Djemaa El Fna is oddly quiet. I cross the busy road toward Koutoubia Mosque, outside of which men are praying. Ah, I thought I had heard the Muezzin calling the faithful to prayer. That explains why the snake charmers have left their snakes, and the conjurers paused their conjuring.
On my way back to my hotel, I pass the entrance to the Mamounia Hotel, the most famous hotel in Marrakech. Tempted, I cross over and enter in its sumptuous foyer. Wealthier clientele are catered for in the Mamounia, including a fair smattering of celebrities, but the management allows lesser mortals to stroll its gardens.

Our King Charles – when Prince of Wales – stayed here, Winston Churchill, Franklin D. Roosevelt, Nelson Mandela, Charlie Chaplin, Kate Winslet, Tom Cruise, to name a few. Off the main entrance hallway is a large pillared room with framed letters written by some guests thanking the staff for looking after them. Gorgeous décor inside, hammam, swimming pool and 20 acres of landscaped gardens.

Tootle into said gardens. Churchill used to enjoy painting here I gather and his suite, the Churchill Suite, is available to rent. It overlooks them. I wander past the palm tree and cactus filled borders and amble through the orange groves. Only one or two others roam the pathways and a couple of tiny turtles wallow in a water channel.
Some sculptures of cacti adorn the borders. Painted red. And some giant spherical ones. Authentic cacti, I believe. Hotel guests are bathing in the hotel pool, others partaking of drinks in the bar. But I find a café in the middle of the gardens. Le Menzeh café.

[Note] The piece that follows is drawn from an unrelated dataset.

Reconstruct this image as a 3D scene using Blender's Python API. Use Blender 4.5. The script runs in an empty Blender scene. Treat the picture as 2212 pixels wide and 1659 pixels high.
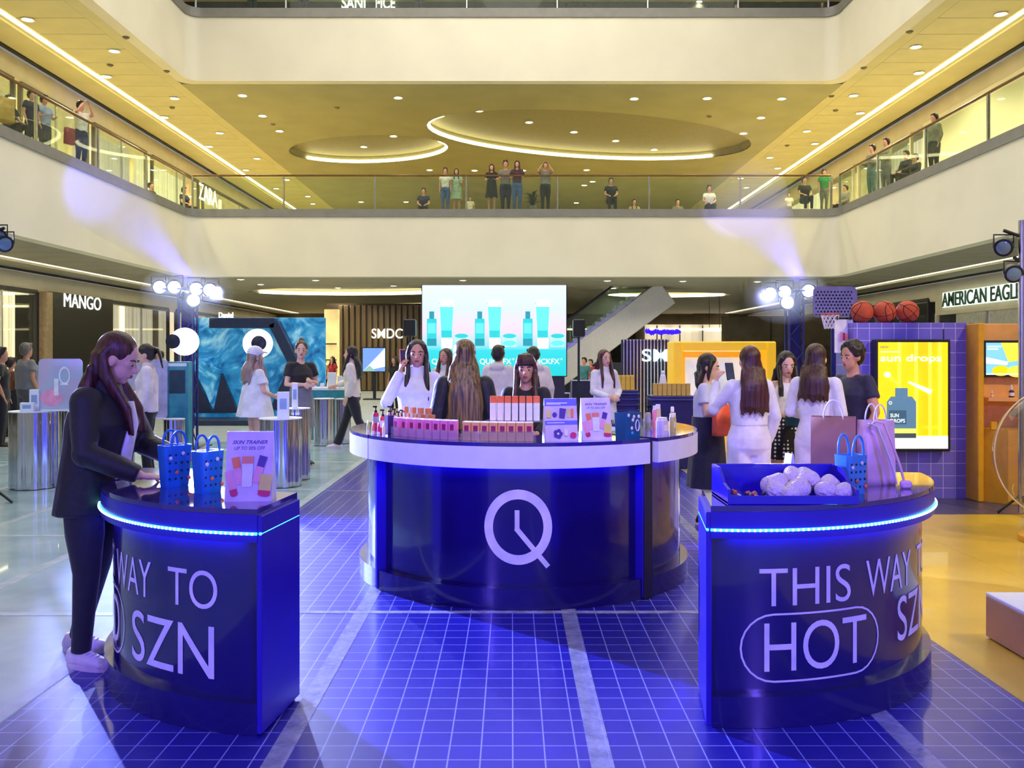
import bpy, bmesh, math, random
from mathutils import Vector, Matrix, Euler
from mathutils.geometry import tessellate_polygon

random.seed(7)
scn = bpy.context.scene
COL = scn.collection
PI = math.pi
V = Vector

# ------------------------------------------------------------------ camera, world, large lights, exposure
FPX, CXP, HYP, EYE = 1950.0, 1106.0, 766.0, 1.5     # focal length in pixels of the 2212x1659 frame, horizon row, eye height
cam_d = bpy.data.cameras.new('camera')
cam = bpy.data.objects.new('camera', cam_d)
COL.objects.link(cam)
cam.location = (0, 0, EYE)
cam.rotation_euler = (PI / 2, 0, 0)
cam_d.sensor_width = 36
cam_d.lens = 36 * FPX / 2212
cam_d.shift_y = (HYP - 829.5) / 2212
cam_d.clip_end = 300
scn.camera = cam

vs = scn.view_settings
vs.view_transform = 'Standard'
vs.look = 'None'
vs.gamma = 1.0
vs.use_curve_mapping = False
vs.exposure = 0.55
scn.cycles.use_denoising = True
scn.cycles.max_bounces = 6
scn.cycles.diffuse_bounces = 3
scn.cycles.glossy_bounces = 3
scn.cycles.use_adaptive_sampling = True
scn.cycles.adaptive_threshold = 0.07
scn.cycles.adaptive_min_samples = 12
scn.cycles.transparent_max_bounces = 12
scn.cycles.sample_clamp_indirect = 6.0

world = bpy.data.worlds.new('hall_ambient')  # even ambient fill added over the whole hall
scn.world = world
world.use_nodes = True
wb = world.node_tree.nodes['Background']
wb.inputs['Color'].default_value = (0.80, 0.78, 0.72, 1)
wb.inputs['Strength'].default_value = 0.24


def light(name, typ, loc, target, power, color, size=0.3, size_y=None, angle=None, blend=0.3):
    d = bpy.data.lights.new(name, typ)
    d.energy = power
    d.color = color
    if typ == 'AREA':
        d.shape = 'RECTANGLE' if size_y else 'DISK'
        d.size = size
        if size_y:
            d.size_y = size_y
    elif typ == 'SPOT':
        d.spot_size = angle
        d.spot_blend = blend
        d.shadow_soft_size = size
    else:
        d.shadow_soft_size = size
    o = bpy.data.objects.new(name, d)
    COL.objects.link(o)
    o.location = loc
    o.rotation_euler = (V(target) - V(loc)).to_track_quat('-Z', 'Y').to_euler()
    return o


# stage washes hung in the atrium: blue front wash, cool white back light, warm light on the right; white front and cool left are added fills
light('wash_blue_left', 'SPOT', (-4.0, -4.0, 3.6), (-0.6, 4.8, 0.8), 1100, (0.17, 0.10, 1.0), 0.25, angle=0.95, blend=0.6)
light('wash_blue_right', 'SPOT', (3.6, -4.0, 3.6), (0.9, 5.0, 0.8), 1100, (0.17, 0.10, 1.0), 0.25, angle=0.95, blend=0.6)
light('white_fill_front', 'SPOT', (0.5, -3.0, 7.5), (0.6, 9.0, 1.0), 1300, (0.86, 0.78, 1.0), 0.4, angle=0.62, blend=0.8)  # fill added to brighten the people and goods in the middle
light('back_light_left', 'SPOT', (-7.4, 12.2, 3.0), (0.9, 4.4, 0.3), 16000, (0.30, 0.36, 1.0), 0.05, angle=0.50, blend=0.4)
light('back_light_centre', 'SPOT', (-4.76, 14.38, 2.52), (-0.1, 4.4, 0.3), 4200, (0.40, 0.48, 1.0), 0.06, angle=0.5, blend=0.4)
light('back_light_right', 'SPOT', (4.07, 14.38, 2.46), (0.6, 4.6, 0.3), 350, (0.45, 0.45, 1.0), 0.06, angle=0.9, blend=0.4)
light('warm_light_right', 'SPOT', (7.5, 3.5, 6.8), (3.6, 7.6, 0.3), 900, (1.0, 0.84, 0.50), 0.3, angle=0.95, blend=0.7)
light('cool_fill_left', 'SPOT', (-8.0, 5.0, 7.5), (-4.4, 9.0, 0.5), 650, (0.66, 0.86, 1.0), 0.3, angle=1.1, blend=0.7)  # fill added to lift the ice blue floor
light('fascia_wash_left', 'SPOT', (-5.25, 14.75, 2.72), (-10.4, 22.5, 5.8), 9000, (0.10, 0.12, 1.0), 0.1, angle=0.24, blend=0.6)
light('fascia_wash_right', 'SPOT', (4.72, 14.75, 2.72), (7.4, 29.0, 6.8), 12000, (0.16, 0.14, 1.0), 0.1, angle=0.22, blend=0.6)
light('fascia_white_right', 'SPOT', (4.9, 8.4, 2.9), (10.4, 17.5, 5.2), 700, (0.62, 0.72, 1.0), 0.1, angle=0.7, blend=0.8)
light('fascia_white_left', 'SPOT', (-5.2, 9.0, 2.9), (-10.4, 19.0, 5.0), 450, (0.62, 0.66, 1.0), 0.1, angle=0.8, blend=0.8)
light('atrium_fill_left', 'AREA', (-4.5, 19, 15.5), (-4.0, 21, 0), 850, (1.0, 0.94, 0.82), 10, 16)  # unseen area lights added as soft fill from above
light('atrium_fill_right', 'AREA', (4.5, 19, 15.5), (4.0, 21, 0), 850, (1.0, 0.94, 0.82), 10, 16)


def P(px, py, Y):
    return V(((px - CXP) * Y / FPX, Y, EYE - (py - HYP) * Y / FPX))


def XZ(px, py, Y):
    p = P(px, py, Y)
    return p.x, p.z


def lin(c):
    c = c / 255.0
    return c / 12.92 if c <= 0.04045 else ((c + 0.055) / 1.055) ** 2.4


def C(r, g, b):
    return (lin(r), lin(g), lin(b), 1.0)


MATS = {}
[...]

A smartly dressed waiter in waistcoat and white trousers stands next to a covered wagon. I order a costly coffee ‘Mamounia’ style. Sip it slowly, laze in the chair, gaze at the greenery. Glorious and far from the madding crowd.


Back to my Hotel Al Andalous to lie by the pool a while and ponder. Not a bad recce of the town at all, I feel. Look round furtively to see if I can spot possible participants on the forthcoming tour. No likely candidates. Meet them all plus tour guide at the specified time and prepare for the adventures to come.